SALT LAKE CITY, Utah, Feb. 20, 2016 (Gephardt Daily) — Nearly 175 years into its storied history, a new book about the first 50 years of the LDS Church’s Relief Society describes the organization’s early days and the strong women who built its foundation.
“They’re not just sunbonnet pioneer women that just kind of trudged along in the dirt with their covered wagon,” said Carol Cornwall Madsen, author of “The First Fifty Years of Relief Society: Key Documents in Latter-day Saint Women’s History” (Church Historian’s Press, 2016, $49.95).
“They were well read. They were articulate. They knew what they believed in. They knew how to move forward.”
That’s how Madsen, a Brigham Young University history professor emerita describes the 19th-century women who were among the first members of the Church of Jesus Christ of Latter-day Saints.
Madsen tells their story using 78 documents chosen from thousands of available records. The book covers the period of 1842 to 1892. The 800-page hardback also contains brief biographical sketches of about 400 men and women who play more prominent roles in Church history.
“This is our history,” Madsen said in a written statement. “It’s important because it tells us who we were. We don’t really know who we are today unless we know where we’ve been and what we were before.”

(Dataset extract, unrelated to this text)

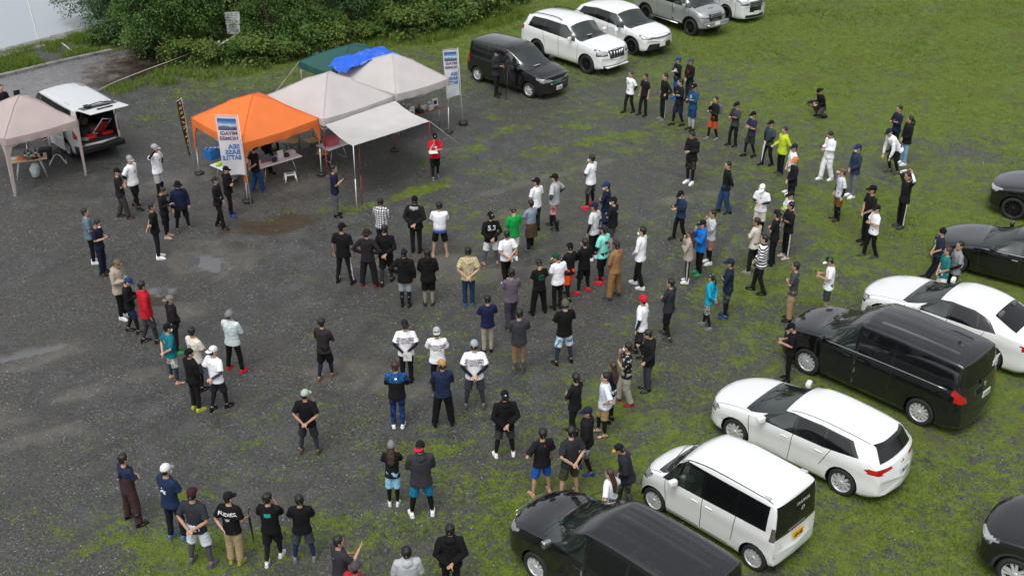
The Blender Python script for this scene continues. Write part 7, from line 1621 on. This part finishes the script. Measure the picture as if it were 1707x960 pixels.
P_('U1', 1075, 325, 1080, 630, 'person in blue t-shirt and black cap with a mask looking down at a phone', 't:#23344f', 'p:kk', 'n:k', 'c:k', 'p', 'm', face=205, mask=1, slv='#1a2436', held='phone')
P_('U1', 1290, 438, 1275, 790, 'person in pale grey t-shirt and pink patterned shorts with a hand at the face', 't:#b5b9bd', 's:#a5776e:camo:#8f5b55:#7a7a6b/k', 'n:w', 'h:k', 'c', 'n', face=190)
P_('U1', 1225, 507, 1208, 862, 'person in bright blue jacket and dark cap', 'j:#1667b8', 'p:kk', 'n:#3d8a60:w', 'c:k', 'c', 'n', face=190)
P_('U1', 1158, 577, 1130, 915, 'long haired person in greige hoodie and striped track trousers', 'jo:#a39a90', 'p:#2e2628:side:#a8a8a8', 'n:w:w', 'hLn:k', 'c', 'n', face=165, fem=1)
P_('U6', 555, 208, 512, 592, 'person in navy shirt, navy cap and dark patterned shorts with arms crossed', 'l:#172238', 's:#3b424b:camo:#22262c:#4f565e/k', 'n:#27406b', 'c:nv', 'x', 'n', face=165, pr='b|#lines|1.30|.04|w')
P_('U6', 400, 352, 390, 662, 'person in turquoise shirt and patterned cap with a ponytail', 'l:tq', 's:#9aa09b:spot:#3d4a48:#c3c6c0/k', 'n:g', 'cP:#39443b::spot+#141414+#7f8f80', 'b', 'm', face=150, fem=1)
P_('U6', 135, 335, 125, 728, 'person in dark grey jacket and black shorts over leggings, back to the camera', 'l:#2c2d33', 's:kk/k', 'n:#2f3a38', 'h:k', 'x', 'm', face=140)
P_('U5', 1225, 287, 1215, 690, 'person in red cap and white t-shirt with navy undersleeves', 'to:w', 's:ch/k', 'n:k:w', 'k:#c01c30', 's', 'm', face=155, slv='nv')
P_('U5', 1245, 517, 1262, 912, 'person in black jacket, grey jeans and tall black boots', 'j:k', 'p:#3b3e45', 'b:k', 'h:k', 'm', 'n', face=190, hp=25)
P_('U5', 1140, 598, 'V2', (1040, 268), 'person in black top with white pattern, grey trousers and red shoes', 't:k:camo:#1b1b1f:#c8c8c0', 'w:#9c978e', 'n:#8c1f2a:w', 'h:k', 'c', 'm', face=175, mask=1)
P_('U5', 1025, 730, 'V2', (948, 380), 'long dark haired person in black top and pale shorts', 'l:k', 's:w2/k', 'n:k', 'hLn:k', 'f', 'n', face=150, fem=1)
P_('V2', 895, 78, 905, 462, 'person in white t-shirt and beige shorts over black leggings with sandals', 'to:#cfd6de', 's:kh/k', 'd:dg:w', 'h:k', '1', 'v', face=185)
P_('V2', 740, 82, None, 0, 'person all in black with black boots, behind the black windbreaker', 'l:k', 'p:k', 'b:k', 'h:k', 'x', 'm', face=140)
P_('V2', 820, 290, 795, 690, 'person in black windbreaker, grey camouflage trousers and navy and white cap', 'jo:k', 's:#7d7d7a:camo:#4a4a48:#a6a6a2/k', 'n:#27406b:w', 'c:#1c2334:', 's', 'm', face=170, hyaw=20)
P_('V2', 685, 408, 695, 838, 'person in charcoal t-shirt, olive shorts and sandals with hands clasped behind', 'to:#2a2b2f', 's:ol', 'd:k', 'h:k', 'b', 'w', face=120)
P_('V2', 495, 422, 525, 822, 'person in black t-shirt with small red mark and bright blue shorts', 'to:k', 's:#1d50a8', 'd:#b08a70', 'h:k', '1', 'w', face=115, pr='b|#blotch|1.37|.030|#d01818')
P_('V2', 995, 515, 1045, 905, 'person in black cap with yellow brim and dark hooded jacket leaning forward', 'jo:#26262e', 'p:#3c403d:camo:#2b2e2b:#50544e', 'n:k', 'c:k:#e0a040', 'f', 'm', face=180, lean=14, hp=20)
P_('V2', 950, 672, None, 0, 'long haired person in white t-shirt behind the bonnet of the lower black minivan', 'to:w', 'p:lg', 'n:w', 'hLn:k', 'k', 'n', face=150, fem=1)
P_('V2', 310, 190, 300, 590, 'person in black windbreaker with white shoes, hands clasped behind, apart from others', 'jo:kk', 's:#3a3a38/k', 'n:w:w', 'r:kk', 'b', 'w', face=100)
P_('V1', 145, 28, 230, 345, 'person in pale green cap and black t-shirt with bare forearms clasped behind the back', 'to:kk', 's:ch/#2c343c', 'n:#4a4038', 'c:#a5b3a5', 'b', 'w', face=85, hyaw=-25)
P_('V1', 595, 288, 650, 605, 'long brown haired person in grey knit hat and light blue shorts', 't:k', 's:sb/kk', 'n:w2:w', 'kLn:#77797c', 'c', 'n', face=90, fem=1)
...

Portions of the documents have been shared in meetings and published in the Woman’s Exponent, a semimonthly newspaper for Mormon women that was printed from 1872 to 1914, said Jill Mulvay Derr, retired senior research historian, Church History Department.
“We have a collection of 50 years’ worth of selected documents that tell the story of the Relief Society, but also the founding of the Young Women organization and the Primary organization,” Derr said.
“And so this instruction to women is unique. We don’t have anything like this in the early Church.”
Kate Holbrook, specialist in women’s history in the Church History Department, said the book includes information on talks given in Nauvoo, Illinois, by LDS Church founder Joseph Smith.
“Joseph Smith’s sermons included instruction given to the women regarding ‘spiritual gifts’ described in the New Testament, which he first described in 1842 as ‘the gift of tongues, prophecy, revelation, visions, healing, interpretation of tongues, and so forth,'” Holbrook said.
“Early Latter-day Saints, both women and men, experienced these gifts, including offering blessings of healings by the laying on of hands through their faith.”
Derr said the Smith sermons documented in the book, “… are some of the best recorded sermons of Joseph Smith and some of the most inspiring instruction” regarding gospel topics such as charity, purity and repentance.
“I think this shows so clearly women’s engagement in the work of salvation, and these are sermons that were read over and over again.”